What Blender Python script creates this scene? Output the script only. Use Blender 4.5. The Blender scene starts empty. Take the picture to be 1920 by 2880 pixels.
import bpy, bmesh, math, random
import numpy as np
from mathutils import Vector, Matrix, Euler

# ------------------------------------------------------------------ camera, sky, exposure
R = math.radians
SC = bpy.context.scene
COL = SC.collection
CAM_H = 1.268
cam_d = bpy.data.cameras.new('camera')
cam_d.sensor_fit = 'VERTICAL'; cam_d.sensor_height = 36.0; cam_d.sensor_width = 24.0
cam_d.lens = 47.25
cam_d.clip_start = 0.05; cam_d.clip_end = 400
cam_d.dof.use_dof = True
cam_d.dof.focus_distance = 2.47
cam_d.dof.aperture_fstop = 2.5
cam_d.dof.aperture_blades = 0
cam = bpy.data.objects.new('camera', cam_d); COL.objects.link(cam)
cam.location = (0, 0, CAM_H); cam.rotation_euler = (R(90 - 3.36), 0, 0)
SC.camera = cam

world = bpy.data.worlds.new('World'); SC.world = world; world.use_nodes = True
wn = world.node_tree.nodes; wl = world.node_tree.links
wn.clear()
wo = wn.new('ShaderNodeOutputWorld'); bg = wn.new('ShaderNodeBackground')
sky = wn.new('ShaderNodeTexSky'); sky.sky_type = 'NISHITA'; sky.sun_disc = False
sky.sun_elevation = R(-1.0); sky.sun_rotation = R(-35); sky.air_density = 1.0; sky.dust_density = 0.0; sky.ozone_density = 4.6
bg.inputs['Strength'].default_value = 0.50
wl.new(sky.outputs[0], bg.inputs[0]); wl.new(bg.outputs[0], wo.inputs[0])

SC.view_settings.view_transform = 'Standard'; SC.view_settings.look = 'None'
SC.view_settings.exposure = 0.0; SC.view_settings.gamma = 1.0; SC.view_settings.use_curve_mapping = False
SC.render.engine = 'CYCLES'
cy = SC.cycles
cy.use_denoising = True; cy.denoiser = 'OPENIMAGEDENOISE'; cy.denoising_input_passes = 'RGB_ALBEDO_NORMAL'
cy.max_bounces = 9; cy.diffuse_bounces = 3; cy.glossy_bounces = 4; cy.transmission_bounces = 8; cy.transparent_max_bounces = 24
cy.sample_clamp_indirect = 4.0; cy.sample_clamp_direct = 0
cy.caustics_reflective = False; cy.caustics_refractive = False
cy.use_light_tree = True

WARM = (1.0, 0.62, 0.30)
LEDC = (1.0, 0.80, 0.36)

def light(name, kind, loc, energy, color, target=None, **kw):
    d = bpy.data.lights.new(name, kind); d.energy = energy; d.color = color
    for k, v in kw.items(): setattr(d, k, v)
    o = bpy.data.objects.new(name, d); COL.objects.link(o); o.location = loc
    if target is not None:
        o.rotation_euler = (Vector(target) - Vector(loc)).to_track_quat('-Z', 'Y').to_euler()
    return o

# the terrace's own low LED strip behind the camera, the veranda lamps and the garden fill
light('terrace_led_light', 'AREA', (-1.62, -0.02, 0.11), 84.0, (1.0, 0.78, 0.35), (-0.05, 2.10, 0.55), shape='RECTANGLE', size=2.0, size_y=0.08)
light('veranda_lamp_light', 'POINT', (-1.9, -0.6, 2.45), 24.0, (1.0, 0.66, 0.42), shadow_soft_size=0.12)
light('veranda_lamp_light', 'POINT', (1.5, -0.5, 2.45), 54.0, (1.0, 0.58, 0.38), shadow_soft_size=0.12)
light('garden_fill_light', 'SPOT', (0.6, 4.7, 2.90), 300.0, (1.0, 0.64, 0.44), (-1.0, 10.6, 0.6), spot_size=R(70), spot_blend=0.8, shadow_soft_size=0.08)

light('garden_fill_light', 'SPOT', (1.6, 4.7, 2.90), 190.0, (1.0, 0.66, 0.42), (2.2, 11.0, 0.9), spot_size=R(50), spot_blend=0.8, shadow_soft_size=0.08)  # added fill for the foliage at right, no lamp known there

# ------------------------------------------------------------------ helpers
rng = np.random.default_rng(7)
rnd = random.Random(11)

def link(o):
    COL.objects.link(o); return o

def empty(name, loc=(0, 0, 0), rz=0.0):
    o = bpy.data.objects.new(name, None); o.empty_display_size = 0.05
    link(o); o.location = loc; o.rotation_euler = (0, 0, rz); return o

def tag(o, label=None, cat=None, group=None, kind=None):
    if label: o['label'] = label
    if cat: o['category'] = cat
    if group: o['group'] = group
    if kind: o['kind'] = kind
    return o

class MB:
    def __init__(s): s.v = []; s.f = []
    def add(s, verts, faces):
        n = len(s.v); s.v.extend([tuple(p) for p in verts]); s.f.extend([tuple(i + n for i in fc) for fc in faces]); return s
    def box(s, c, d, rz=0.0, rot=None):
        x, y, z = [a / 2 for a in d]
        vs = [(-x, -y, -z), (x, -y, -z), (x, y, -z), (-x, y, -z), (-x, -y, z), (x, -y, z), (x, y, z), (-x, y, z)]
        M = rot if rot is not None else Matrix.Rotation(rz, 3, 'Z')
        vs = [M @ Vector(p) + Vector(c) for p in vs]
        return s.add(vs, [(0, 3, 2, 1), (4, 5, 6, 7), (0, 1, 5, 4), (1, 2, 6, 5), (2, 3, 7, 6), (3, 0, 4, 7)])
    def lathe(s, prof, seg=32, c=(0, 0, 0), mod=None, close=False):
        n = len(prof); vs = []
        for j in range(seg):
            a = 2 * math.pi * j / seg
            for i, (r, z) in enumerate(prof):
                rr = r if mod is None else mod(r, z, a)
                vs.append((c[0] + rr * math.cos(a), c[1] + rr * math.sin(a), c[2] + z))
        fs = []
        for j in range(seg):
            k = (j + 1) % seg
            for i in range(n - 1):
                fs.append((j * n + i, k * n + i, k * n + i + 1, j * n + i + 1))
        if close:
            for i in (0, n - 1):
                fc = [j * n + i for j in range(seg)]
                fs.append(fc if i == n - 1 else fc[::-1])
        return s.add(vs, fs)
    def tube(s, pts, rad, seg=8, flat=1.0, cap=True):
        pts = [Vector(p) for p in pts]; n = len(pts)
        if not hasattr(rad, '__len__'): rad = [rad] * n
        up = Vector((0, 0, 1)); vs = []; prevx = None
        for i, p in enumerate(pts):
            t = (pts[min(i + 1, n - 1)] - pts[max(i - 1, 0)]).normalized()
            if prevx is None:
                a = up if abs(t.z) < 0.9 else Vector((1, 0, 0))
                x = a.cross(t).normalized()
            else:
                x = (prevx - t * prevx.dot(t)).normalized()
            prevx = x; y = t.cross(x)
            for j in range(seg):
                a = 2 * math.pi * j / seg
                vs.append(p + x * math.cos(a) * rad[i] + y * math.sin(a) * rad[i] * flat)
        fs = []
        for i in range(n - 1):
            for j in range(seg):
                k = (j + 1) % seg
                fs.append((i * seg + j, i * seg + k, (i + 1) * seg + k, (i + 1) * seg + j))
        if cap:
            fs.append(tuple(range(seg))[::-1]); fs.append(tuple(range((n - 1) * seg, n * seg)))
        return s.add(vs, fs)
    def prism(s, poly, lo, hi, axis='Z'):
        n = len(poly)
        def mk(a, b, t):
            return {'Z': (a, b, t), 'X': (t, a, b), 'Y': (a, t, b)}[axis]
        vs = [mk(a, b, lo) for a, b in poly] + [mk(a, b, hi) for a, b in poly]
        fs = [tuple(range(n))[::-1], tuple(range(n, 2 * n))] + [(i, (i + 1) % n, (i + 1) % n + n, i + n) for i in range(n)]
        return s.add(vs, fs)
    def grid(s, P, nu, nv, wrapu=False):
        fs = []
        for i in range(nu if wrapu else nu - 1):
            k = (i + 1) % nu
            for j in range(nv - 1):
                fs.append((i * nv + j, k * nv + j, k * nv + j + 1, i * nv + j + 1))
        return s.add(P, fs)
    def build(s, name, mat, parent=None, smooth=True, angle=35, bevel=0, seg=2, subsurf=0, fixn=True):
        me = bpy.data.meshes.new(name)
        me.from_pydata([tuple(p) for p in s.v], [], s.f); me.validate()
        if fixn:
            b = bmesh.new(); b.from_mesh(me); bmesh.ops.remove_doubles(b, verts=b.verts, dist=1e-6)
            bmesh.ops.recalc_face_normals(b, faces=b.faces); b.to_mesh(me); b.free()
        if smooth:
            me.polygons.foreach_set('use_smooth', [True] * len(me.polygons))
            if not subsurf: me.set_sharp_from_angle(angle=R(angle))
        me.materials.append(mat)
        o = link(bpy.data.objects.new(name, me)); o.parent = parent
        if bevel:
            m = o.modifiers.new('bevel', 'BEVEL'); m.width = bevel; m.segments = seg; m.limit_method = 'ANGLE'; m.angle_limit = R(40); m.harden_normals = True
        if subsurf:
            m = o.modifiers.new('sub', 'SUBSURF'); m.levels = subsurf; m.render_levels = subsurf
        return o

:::

## THE REQUEST
From the first line of the listing above to the line with "bg.inputs[0]); wl.new(bg.outputs[0], wo.inputs[0])", please transcribe each line exactly, both ends included, and nothing beyond that.

## OUTPUT OF THE TASK
What Blender Python script creates this scene? Output the script only. Use Blender 4.5. The Blender scene starts empty. Take the picture to be 1920 by 2880 pixels.
import bpy, bmesh, math, random
import numpy as np
from mathutils import Vector, Matrix, Euler

# ------------------------------------------------------------------ camera, sky, exposure
R = math.radians
SC = bpy.context.scene
COL = SC.collection
CAM_H = 1.268
cam_d = bpy.data.cameras.new('camera')
cam_d.sensor_fit = 'VERTICAL'; cam_d.sensor_height = 36.0; cam_d.sensor_width = 24.0
cam_d.lens = 47.25
cam_d.clip_start = 0.05; cam_d.clip_end = 400
cam_d.dof.use_dof = True
cam_d.dof.focus_distance = 2.47
cam_d.dof.aperture_fstop = 2.5
cam_d.dof.aperture_blades = 0
cam = bpy.data.objects.new('camera', cam_d); COL.objects.link(cam)
cam.location = (0, 0, CAM_H); cam.rotation_euler = (R(90 - 3.36), 0, 0)
SC.camera = cam

world = bpy.data.worlds.new('World'); SC.world = world; world.use_nodes = True
wn = world.node_tree.nodes; wl = world.node_tree.links
wn.clear()
wo = wn.new('ShaderNodeOutputWorld'); bg = wn.new('ShaderNodeBackground')
sky = wn.new('ShaderNodeTexSky'); sky.sky_type = 'NISHITA'; sky.sun_disc = False
sky.sun_elevation = R(-1.0); sky.sun_rotation = R(-35); sky.air_density = 1.0; sky.dust_density = 0.0; sky.ozone_density = 4.6
bg.inputs['Strength'].default_value = 0.50
wl.new(sky.outputs[0], bg.inputs[0]); wl.new(bg.outputs[0], wo.inputs[0])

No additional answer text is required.